#### Task directions
List each line of the data that holds the string "wide", please.

#### Source material
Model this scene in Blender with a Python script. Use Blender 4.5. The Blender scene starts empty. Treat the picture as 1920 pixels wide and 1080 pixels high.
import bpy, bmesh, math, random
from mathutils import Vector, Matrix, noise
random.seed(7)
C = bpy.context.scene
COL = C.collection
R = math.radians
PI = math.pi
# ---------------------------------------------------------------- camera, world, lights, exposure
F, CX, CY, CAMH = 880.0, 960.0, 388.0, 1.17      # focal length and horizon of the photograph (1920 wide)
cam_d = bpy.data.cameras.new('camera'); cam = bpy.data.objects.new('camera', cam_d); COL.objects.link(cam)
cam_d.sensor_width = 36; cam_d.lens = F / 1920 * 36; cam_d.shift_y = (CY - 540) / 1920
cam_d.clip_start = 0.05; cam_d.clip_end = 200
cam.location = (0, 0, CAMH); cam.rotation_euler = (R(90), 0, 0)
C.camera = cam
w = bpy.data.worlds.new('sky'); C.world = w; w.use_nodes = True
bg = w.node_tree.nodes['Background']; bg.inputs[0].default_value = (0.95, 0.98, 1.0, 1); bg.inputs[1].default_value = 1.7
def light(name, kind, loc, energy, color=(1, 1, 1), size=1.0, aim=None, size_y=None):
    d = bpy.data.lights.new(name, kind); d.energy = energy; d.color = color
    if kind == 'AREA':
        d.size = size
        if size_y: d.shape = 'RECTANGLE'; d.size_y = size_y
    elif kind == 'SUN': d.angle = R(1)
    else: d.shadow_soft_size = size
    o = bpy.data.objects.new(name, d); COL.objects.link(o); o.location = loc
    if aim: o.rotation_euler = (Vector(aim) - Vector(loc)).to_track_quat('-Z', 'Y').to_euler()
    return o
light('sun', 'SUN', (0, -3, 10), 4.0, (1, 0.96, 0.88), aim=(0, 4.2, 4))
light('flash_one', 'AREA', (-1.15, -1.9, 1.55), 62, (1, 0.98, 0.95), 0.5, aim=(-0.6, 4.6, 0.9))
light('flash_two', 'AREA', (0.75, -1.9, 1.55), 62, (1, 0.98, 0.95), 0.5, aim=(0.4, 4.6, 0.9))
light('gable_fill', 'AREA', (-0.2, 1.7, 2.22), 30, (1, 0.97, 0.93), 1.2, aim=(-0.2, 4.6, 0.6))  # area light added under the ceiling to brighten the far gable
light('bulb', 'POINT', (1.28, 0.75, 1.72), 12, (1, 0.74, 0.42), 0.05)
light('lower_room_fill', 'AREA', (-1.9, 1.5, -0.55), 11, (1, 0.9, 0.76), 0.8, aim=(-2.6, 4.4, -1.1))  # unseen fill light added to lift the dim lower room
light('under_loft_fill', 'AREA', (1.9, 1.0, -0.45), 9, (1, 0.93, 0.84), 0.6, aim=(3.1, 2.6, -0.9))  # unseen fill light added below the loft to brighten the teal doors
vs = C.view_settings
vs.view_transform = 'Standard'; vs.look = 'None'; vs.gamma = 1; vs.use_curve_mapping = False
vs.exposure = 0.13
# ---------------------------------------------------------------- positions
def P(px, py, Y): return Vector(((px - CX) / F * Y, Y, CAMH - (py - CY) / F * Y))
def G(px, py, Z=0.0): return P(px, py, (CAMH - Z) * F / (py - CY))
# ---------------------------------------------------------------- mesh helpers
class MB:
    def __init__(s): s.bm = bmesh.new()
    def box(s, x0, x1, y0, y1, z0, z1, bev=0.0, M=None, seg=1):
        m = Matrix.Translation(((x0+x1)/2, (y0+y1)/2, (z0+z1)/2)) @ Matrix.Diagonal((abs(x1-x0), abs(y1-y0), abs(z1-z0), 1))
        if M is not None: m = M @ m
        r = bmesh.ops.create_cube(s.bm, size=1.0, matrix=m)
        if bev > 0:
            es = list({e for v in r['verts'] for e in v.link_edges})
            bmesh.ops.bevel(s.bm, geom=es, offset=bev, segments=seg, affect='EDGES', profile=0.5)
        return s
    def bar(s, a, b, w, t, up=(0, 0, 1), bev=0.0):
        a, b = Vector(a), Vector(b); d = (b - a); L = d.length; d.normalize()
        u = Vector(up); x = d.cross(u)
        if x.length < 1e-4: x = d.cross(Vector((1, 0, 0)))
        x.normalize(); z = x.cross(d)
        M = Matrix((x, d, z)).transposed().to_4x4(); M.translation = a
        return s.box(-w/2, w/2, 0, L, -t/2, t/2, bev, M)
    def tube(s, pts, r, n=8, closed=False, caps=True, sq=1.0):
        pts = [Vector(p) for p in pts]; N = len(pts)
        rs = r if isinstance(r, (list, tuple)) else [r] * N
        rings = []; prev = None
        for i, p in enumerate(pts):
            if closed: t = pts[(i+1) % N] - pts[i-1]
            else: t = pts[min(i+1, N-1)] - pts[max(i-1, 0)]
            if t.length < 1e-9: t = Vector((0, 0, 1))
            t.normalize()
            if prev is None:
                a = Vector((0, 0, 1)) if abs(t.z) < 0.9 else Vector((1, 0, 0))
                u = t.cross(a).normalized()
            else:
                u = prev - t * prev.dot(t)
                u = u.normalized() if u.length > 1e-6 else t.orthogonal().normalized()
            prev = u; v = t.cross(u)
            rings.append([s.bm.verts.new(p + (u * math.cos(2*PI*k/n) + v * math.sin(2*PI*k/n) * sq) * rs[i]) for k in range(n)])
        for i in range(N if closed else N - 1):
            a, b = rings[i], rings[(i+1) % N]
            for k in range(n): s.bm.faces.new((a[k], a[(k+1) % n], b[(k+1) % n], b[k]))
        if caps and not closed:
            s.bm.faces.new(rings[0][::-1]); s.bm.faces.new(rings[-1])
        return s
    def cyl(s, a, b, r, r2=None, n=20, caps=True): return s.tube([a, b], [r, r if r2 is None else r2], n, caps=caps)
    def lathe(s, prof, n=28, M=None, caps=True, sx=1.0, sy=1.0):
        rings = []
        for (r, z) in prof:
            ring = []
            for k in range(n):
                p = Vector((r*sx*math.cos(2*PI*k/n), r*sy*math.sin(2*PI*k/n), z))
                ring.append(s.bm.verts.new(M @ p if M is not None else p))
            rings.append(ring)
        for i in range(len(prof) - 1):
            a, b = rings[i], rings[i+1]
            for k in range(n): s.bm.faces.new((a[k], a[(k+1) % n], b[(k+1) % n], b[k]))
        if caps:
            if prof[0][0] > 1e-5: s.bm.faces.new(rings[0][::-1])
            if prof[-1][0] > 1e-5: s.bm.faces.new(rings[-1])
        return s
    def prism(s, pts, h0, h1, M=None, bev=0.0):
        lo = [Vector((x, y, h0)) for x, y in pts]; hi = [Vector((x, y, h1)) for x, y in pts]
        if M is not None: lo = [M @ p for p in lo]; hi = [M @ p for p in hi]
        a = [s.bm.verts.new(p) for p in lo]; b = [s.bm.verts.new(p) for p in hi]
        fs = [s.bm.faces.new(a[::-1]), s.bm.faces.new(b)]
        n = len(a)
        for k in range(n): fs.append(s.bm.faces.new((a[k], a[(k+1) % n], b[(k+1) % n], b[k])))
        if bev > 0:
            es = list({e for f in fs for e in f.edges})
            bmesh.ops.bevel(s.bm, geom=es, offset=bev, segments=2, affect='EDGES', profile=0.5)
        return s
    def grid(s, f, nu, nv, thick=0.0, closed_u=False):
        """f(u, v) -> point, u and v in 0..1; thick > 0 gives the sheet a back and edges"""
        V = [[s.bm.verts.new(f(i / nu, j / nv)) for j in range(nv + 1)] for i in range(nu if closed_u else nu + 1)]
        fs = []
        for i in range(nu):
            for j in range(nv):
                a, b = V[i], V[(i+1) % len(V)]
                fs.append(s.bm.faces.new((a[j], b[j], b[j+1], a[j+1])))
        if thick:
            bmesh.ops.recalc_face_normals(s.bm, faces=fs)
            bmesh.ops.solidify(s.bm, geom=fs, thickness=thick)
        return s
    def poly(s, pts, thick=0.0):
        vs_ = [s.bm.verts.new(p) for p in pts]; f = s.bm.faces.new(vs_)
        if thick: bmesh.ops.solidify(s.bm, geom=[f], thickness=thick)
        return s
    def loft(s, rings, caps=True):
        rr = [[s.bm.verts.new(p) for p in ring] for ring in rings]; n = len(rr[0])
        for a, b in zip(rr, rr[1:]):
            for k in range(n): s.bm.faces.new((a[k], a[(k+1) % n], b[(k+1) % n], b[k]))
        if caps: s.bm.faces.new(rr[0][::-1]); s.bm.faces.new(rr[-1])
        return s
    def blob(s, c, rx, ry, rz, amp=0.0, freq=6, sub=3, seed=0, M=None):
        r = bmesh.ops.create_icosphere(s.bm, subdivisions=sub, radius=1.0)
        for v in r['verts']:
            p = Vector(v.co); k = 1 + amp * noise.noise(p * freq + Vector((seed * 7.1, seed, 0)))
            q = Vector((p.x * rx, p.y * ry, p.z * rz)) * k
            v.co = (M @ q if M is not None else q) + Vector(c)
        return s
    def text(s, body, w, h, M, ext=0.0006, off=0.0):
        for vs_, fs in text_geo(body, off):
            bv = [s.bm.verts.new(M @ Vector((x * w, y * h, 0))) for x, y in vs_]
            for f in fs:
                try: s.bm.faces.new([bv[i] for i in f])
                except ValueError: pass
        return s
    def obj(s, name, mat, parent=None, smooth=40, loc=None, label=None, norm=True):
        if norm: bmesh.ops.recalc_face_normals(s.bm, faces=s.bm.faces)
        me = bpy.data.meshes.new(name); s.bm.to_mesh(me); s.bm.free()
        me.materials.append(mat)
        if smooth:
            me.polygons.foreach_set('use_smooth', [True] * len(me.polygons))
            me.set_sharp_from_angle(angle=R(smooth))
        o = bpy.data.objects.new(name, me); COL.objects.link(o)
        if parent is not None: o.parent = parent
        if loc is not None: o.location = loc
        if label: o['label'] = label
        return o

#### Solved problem
Model this scene in Blender with a Python script. Use Blender 4.5. The Blender scene starts empty. Treat the picture as 1920 pixels wide and 1080 pixels high.
F, CX, CY, CAMH = 880.0, 960.0, 388.0, 1.17      # focal length and horizon of the photograph (1920 wide)